Task to complete
Filter these entries, keeping only lines that hold the word "pixels".

The data
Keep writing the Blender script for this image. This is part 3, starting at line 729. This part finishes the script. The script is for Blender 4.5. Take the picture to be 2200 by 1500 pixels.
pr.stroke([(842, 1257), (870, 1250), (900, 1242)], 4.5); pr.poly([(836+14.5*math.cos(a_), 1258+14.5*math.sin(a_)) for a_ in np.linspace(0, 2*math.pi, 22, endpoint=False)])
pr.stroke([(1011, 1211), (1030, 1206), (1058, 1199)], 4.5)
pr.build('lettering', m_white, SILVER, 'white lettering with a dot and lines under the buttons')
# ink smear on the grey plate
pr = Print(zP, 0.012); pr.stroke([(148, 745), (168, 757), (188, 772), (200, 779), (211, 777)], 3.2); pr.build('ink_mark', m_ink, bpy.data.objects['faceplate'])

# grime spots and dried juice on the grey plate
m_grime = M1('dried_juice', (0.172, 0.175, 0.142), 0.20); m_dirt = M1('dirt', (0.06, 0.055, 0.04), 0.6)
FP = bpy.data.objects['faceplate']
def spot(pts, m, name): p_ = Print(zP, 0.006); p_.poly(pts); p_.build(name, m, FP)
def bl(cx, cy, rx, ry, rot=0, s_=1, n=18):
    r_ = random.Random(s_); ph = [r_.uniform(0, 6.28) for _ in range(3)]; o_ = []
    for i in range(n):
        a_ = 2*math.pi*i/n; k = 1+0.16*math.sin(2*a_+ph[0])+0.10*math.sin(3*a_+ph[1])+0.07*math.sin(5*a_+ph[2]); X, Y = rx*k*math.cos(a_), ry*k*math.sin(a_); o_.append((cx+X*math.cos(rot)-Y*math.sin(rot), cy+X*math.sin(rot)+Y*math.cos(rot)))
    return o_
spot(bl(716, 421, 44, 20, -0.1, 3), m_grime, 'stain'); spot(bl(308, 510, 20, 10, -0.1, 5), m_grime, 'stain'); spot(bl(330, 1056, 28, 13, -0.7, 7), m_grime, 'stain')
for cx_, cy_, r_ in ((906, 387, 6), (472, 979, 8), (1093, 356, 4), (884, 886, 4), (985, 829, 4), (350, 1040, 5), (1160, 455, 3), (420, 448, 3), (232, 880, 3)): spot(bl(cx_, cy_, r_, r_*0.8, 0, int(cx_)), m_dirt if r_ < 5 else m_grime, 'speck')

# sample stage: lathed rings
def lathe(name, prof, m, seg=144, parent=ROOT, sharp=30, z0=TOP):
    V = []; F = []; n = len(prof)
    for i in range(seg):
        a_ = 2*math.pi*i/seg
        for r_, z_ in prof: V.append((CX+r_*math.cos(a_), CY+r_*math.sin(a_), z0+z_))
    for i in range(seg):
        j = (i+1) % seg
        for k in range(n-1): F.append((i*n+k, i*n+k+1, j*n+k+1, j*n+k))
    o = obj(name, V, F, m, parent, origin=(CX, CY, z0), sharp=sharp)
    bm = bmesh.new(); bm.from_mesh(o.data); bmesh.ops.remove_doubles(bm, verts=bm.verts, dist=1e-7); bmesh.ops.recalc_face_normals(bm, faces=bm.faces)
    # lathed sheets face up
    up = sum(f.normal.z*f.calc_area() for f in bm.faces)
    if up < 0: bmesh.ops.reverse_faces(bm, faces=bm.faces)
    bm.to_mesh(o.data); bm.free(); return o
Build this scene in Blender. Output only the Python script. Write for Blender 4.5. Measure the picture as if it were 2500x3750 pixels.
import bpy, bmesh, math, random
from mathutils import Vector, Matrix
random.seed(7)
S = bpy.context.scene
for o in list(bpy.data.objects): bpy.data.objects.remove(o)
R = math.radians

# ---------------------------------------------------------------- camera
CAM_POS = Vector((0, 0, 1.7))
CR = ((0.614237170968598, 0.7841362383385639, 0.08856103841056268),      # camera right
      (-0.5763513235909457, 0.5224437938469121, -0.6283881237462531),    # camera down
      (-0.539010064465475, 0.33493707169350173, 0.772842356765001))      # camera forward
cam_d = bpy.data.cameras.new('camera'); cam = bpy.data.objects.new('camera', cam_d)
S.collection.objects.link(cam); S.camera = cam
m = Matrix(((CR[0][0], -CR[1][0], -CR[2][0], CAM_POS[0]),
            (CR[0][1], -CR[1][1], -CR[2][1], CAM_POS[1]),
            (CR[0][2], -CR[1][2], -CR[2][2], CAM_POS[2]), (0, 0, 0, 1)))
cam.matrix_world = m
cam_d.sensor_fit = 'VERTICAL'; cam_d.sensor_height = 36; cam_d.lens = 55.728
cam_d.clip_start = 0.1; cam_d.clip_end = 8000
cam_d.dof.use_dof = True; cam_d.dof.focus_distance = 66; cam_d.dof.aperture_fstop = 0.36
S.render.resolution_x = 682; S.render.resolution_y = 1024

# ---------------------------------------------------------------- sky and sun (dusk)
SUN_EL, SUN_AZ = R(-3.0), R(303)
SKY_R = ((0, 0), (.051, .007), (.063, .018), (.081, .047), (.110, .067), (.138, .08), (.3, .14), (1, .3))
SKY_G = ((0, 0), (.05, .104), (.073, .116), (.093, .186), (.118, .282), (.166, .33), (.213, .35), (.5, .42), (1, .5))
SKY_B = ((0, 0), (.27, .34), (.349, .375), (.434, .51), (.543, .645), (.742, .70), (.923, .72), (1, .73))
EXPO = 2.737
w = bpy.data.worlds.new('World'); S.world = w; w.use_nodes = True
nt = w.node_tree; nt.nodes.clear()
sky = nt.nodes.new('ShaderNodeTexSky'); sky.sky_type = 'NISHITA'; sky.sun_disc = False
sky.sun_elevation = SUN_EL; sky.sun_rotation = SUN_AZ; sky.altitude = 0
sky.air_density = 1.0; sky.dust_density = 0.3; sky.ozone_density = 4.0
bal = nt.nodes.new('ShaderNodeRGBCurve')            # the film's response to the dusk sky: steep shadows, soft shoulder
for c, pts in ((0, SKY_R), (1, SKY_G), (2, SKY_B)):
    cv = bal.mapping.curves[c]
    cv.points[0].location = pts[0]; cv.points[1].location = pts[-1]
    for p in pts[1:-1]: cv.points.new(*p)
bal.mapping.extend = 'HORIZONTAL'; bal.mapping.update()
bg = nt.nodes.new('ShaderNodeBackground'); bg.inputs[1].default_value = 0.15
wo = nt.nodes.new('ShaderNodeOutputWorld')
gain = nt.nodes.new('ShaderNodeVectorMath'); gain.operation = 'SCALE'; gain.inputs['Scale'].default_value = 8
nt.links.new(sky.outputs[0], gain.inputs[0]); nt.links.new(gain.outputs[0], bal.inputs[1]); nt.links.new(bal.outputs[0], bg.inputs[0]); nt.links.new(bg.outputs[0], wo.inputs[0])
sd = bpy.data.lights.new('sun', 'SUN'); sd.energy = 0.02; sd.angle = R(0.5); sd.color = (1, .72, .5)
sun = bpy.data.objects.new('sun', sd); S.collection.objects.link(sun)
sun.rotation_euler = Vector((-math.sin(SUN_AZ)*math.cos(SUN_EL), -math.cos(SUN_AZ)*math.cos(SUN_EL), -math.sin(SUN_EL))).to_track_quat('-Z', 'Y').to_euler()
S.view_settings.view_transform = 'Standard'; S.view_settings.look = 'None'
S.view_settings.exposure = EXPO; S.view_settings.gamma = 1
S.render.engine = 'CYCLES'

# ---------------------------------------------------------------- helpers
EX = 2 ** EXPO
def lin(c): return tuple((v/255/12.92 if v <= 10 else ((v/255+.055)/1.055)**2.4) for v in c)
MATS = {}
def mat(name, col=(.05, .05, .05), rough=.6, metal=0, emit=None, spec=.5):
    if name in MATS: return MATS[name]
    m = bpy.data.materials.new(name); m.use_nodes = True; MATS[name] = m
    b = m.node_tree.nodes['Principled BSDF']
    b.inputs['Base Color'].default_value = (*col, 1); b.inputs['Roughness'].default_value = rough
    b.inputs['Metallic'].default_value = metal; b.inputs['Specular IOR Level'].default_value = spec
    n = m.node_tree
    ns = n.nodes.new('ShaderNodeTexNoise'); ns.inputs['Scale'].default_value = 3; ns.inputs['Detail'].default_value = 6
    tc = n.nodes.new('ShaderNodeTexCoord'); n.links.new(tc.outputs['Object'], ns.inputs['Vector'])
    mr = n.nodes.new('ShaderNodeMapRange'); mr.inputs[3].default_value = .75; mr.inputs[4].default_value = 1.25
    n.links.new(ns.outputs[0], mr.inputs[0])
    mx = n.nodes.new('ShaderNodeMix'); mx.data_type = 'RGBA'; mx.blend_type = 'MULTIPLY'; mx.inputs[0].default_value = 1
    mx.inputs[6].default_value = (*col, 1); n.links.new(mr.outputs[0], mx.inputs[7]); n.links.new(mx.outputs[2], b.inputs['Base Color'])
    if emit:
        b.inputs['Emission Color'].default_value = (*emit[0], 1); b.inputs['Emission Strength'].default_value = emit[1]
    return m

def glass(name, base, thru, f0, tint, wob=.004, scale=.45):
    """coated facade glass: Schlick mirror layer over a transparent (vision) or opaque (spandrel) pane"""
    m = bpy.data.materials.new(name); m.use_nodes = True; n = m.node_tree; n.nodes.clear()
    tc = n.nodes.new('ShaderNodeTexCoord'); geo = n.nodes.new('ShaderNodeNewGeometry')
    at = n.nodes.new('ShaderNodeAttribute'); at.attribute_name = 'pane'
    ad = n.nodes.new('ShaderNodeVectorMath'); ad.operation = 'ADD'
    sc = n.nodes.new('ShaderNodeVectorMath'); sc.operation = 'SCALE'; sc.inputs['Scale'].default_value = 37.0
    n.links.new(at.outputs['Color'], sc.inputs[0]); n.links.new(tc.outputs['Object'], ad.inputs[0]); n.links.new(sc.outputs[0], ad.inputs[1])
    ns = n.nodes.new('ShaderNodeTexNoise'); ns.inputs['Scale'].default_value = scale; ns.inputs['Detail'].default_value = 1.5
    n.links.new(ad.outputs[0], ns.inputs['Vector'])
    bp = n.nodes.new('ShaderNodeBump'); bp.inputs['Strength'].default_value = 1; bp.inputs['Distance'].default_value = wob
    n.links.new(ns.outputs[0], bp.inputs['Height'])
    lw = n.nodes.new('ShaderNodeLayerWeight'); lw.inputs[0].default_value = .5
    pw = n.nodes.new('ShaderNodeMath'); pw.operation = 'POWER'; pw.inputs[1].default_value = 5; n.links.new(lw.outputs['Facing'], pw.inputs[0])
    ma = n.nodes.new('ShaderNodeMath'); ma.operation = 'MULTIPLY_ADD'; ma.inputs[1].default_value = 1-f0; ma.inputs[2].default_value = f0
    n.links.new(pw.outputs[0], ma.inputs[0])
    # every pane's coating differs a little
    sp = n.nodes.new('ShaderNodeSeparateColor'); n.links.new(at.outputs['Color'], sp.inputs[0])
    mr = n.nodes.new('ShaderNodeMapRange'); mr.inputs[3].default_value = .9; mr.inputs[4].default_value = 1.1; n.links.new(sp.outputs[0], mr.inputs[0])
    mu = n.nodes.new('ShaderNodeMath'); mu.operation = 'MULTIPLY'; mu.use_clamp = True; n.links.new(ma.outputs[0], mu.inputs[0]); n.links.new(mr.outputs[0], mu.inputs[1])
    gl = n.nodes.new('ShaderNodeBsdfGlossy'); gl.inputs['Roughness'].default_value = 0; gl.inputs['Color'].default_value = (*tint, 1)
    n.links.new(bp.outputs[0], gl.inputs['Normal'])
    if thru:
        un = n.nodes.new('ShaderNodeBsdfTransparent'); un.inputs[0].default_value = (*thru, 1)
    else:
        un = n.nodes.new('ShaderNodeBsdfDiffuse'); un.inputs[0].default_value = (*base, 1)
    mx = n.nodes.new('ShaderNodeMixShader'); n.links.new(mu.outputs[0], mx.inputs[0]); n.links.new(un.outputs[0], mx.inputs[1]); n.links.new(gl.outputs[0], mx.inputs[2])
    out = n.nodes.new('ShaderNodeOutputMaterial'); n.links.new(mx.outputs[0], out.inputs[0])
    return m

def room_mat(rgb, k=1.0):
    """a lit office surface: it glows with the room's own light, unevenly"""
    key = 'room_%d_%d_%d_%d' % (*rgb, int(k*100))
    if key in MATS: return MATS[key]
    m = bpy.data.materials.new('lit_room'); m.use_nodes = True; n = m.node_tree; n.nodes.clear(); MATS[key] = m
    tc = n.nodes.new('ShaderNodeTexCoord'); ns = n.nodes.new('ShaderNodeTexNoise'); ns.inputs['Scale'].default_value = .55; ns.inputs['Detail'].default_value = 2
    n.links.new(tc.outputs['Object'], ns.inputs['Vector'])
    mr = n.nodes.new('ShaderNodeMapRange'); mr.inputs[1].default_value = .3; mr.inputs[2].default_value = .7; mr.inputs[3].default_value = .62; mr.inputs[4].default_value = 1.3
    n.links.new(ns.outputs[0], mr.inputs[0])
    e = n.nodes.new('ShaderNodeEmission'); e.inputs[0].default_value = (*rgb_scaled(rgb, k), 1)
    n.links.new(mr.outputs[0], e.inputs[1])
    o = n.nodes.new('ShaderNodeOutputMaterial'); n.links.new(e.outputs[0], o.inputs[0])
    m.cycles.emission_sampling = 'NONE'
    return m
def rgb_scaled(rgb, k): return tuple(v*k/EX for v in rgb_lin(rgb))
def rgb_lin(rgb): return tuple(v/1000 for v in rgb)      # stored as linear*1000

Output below
Keep writing the Blender script for this image. This is part 3, starting at line 729. This part finishes the script. The script is for Blender 4.5. Take the picture to be 2200 by 1500 pixels.
Build this scene in Blender. Output only the Python script. Write for Blender 4.5. Measure the picture as if it were 2500x3750 pixels.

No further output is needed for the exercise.